Kylie Jenner revives rare Tom Ford Gucci at Meta glasses launch
Kylie Jenner turned Meta’s glasses launch into an archival fashion moment, wearing a rare Tom Ford-era Gucci dress held together by a single piece of string.
Kylie Jenner made Meta’s New York City glasses launch feel less like a product reveal than a lesson in fashion authority. On June 23, 2026, she arrived in a rare Fall/Winter 1999 Gucci by Tom Ford leather mini with a sculptural rosette neckline, a look pulled from Tab Vintage and styled by Mackenzie Grandquist and Alexandra Rose Grandquist.
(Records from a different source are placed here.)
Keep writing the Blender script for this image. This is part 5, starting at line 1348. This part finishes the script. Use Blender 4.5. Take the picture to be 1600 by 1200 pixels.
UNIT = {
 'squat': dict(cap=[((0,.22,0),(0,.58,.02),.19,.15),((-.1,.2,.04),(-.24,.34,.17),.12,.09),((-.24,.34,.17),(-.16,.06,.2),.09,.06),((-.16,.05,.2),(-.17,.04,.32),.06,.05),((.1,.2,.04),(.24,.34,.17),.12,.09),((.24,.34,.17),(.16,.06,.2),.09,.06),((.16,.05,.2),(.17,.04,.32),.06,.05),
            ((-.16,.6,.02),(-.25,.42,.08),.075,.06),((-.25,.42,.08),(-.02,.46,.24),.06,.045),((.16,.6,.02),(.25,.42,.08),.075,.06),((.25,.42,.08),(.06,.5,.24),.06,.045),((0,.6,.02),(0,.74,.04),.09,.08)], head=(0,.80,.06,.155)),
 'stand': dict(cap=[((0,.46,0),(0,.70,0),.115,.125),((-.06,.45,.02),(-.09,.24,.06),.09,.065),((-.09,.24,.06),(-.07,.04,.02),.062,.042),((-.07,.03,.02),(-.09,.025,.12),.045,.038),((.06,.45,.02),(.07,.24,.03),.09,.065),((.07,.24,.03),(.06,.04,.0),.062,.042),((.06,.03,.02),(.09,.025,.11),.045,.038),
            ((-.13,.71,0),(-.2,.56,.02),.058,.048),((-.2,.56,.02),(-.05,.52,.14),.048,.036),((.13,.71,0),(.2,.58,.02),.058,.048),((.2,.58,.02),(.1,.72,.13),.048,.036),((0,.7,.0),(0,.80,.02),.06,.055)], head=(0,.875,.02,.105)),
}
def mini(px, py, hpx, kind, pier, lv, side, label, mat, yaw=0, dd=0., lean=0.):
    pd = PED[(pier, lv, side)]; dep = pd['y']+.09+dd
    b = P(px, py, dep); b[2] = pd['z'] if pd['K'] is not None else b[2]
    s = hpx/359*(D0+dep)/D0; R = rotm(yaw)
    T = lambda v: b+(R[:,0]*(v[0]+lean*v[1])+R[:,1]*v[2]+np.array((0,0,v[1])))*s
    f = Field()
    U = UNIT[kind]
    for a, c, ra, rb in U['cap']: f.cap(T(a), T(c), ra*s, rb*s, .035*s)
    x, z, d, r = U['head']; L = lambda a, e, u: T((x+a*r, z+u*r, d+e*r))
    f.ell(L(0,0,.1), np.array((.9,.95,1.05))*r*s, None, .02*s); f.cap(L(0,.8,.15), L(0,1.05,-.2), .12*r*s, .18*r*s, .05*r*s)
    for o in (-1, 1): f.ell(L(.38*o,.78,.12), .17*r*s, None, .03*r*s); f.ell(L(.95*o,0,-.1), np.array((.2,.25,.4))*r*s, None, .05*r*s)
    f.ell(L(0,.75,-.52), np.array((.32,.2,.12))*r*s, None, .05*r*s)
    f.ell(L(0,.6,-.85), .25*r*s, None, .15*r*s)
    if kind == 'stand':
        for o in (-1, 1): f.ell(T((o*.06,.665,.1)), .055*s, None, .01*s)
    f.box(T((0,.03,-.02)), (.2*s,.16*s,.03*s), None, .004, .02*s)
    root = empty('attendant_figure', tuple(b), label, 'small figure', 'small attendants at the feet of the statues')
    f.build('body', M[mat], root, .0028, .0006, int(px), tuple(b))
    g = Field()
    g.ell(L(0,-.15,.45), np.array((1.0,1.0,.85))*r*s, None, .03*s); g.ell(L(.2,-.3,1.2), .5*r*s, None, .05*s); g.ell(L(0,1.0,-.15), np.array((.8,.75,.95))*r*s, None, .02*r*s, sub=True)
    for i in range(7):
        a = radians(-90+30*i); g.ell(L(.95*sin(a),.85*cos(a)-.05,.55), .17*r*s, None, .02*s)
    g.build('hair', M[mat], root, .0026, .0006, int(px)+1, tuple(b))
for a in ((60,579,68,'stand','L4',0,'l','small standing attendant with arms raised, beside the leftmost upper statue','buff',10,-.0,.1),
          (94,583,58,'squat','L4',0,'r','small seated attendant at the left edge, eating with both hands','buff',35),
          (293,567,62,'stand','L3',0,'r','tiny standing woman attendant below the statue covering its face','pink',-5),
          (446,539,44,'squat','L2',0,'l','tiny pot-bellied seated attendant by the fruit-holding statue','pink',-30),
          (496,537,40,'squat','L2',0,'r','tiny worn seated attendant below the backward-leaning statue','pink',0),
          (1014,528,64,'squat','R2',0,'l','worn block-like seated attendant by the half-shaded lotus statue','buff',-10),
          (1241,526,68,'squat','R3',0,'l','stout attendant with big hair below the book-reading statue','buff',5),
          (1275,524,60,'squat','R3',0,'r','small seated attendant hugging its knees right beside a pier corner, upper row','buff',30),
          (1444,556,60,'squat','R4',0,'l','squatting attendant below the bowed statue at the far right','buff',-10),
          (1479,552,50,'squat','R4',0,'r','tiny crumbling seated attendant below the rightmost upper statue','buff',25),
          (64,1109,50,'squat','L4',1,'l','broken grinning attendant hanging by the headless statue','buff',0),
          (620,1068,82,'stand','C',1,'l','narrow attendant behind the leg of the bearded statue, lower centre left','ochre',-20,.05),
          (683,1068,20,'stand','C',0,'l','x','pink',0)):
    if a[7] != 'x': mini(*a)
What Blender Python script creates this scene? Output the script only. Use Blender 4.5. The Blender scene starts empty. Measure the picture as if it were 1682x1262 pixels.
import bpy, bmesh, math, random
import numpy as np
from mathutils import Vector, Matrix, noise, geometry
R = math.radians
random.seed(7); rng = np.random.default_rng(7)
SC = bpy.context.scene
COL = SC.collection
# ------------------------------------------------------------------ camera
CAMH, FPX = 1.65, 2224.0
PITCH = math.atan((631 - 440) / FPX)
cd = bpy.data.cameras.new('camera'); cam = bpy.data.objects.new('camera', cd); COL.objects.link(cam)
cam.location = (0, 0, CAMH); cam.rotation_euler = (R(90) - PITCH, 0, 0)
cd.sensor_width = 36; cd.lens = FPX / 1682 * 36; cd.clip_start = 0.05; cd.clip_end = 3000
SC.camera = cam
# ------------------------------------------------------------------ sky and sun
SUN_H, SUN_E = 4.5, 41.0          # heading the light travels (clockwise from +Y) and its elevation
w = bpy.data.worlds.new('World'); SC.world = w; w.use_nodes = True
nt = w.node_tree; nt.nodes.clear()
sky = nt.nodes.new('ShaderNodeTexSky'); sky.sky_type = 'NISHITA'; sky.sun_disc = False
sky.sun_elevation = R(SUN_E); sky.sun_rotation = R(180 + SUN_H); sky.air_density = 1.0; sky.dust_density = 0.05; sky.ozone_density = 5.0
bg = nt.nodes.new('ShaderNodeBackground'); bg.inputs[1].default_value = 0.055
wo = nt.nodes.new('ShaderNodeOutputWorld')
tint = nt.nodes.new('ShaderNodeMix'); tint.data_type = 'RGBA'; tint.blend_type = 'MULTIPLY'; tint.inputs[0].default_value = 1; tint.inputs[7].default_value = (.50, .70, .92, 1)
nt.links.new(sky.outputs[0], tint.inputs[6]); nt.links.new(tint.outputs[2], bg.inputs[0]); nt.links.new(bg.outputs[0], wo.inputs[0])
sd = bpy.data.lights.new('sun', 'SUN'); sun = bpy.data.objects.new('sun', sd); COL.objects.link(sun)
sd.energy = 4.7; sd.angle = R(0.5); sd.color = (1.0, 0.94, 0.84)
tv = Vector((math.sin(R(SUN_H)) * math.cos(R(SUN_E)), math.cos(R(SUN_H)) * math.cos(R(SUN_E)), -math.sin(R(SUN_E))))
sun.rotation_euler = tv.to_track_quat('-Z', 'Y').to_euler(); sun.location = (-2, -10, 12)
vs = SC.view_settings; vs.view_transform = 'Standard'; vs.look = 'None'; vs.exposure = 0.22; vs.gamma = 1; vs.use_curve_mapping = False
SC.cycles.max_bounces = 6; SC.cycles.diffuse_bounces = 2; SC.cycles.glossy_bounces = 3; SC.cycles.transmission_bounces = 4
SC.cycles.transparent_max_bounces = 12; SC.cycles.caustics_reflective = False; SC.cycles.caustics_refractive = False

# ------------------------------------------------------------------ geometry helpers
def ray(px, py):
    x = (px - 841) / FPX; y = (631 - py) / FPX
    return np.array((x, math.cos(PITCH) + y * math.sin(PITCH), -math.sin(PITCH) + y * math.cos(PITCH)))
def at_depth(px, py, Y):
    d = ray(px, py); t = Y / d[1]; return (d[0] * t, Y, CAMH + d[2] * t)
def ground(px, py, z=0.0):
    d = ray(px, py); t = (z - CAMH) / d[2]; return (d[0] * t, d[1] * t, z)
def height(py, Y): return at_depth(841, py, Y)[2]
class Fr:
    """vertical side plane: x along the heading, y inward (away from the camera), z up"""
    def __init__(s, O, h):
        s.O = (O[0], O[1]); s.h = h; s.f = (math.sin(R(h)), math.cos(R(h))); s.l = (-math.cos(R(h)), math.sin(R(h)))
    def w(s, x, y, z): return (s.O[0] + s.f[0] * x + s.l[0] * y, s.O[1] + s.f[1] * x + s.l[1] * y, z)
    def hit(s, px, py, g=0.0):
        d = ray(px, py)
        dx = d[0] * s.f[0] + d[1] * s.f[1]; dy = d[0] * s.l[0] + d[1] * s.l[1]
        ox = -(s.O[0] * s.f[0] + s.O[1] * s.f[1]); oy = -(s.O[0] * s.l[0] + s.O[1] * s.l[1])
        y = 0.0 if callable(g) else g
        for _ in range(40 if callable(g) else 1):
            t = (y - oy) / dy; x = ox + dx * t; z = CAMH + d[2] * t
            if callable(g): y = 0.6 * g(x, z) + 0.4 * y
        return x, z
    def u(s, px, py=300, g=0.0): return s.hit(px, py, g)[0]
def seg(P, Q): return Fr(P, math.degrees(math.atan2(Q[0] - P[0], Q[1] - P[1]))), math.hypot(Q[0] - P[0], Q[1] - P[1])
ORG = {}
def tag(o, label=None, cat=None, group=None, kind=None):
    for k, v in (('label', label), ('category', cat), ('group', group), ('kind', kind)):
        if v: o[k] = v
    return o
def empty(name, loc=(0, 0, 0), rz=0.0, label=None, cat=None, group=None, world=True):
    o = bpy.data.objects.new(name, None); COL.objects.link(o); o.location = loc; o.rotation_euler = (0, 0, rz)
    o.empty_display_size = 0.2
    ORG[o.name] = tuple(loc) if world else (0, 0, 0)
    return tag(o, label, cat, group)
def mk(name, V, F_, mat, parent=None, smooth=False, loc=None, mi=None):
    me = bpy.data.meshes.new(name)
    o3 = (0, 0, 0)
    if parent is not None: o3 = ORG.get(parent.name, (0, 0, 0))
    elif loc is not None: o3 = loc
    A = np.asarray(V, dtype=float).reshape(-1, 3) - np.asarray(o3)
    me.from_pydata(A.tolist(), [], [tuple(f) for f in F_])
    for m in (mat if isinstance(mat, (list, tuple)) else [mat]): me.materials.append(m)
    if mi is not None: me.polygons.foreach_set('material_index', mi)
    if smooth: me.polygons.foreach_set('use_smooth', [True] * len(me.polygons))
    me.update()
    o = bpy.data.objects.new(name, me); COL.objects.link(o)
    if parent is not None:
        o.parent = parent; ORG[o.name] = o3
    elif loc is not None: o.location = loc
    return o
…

The dress was a perfect example of why Tom Ford-era Gucci keeps gaining status in the resale market: it is scarce, sharp and instantly legible to anyone who knows the archive. This one was held together by a single piece of string, which only sharpened its impact. The construction looked almost improvised, but the effect was exacting, with the rosette neckline giving the leather a softness that kept the dress from reading severe.
That sense of old luxury with a pulse fit the setting. Meta and EssilorLuxottica unveiled Meta Glasses the same day, introducing 26 style combinations starting at $299 and positioning the line as Meta’s first AI glasses to launch with Meta AI powered by Muse Spark from day one. Jenner’s own co-designed version was the slim oval frame in the lineup, priced at $399, and it gave the launch a face that was recognizably celebrity, but also carefully coded as fashion.
The choice of Gucci was doing its own work here. The house was founded in Florence in 1921, and its archive now spans more than 30,000 objects inside the restored Palazzo Settimanni. That kind of depth gives the brand a vocabulary that newer labels cannot fake, and it helps explain why a 1999 Tom Ford piece can still read as current when worn by Kylie Jenner to launch a piece of consumer tech.
That is the real headline in the look: not just that Jenner wore a rare vintage dress, but that a tech event reached for heritage fashion to borrow its gravity. In a market where novelty is easy, a Tom Ford-era Gucci dress still delivers the oldest luxury signal of all, scarcity with memory attached.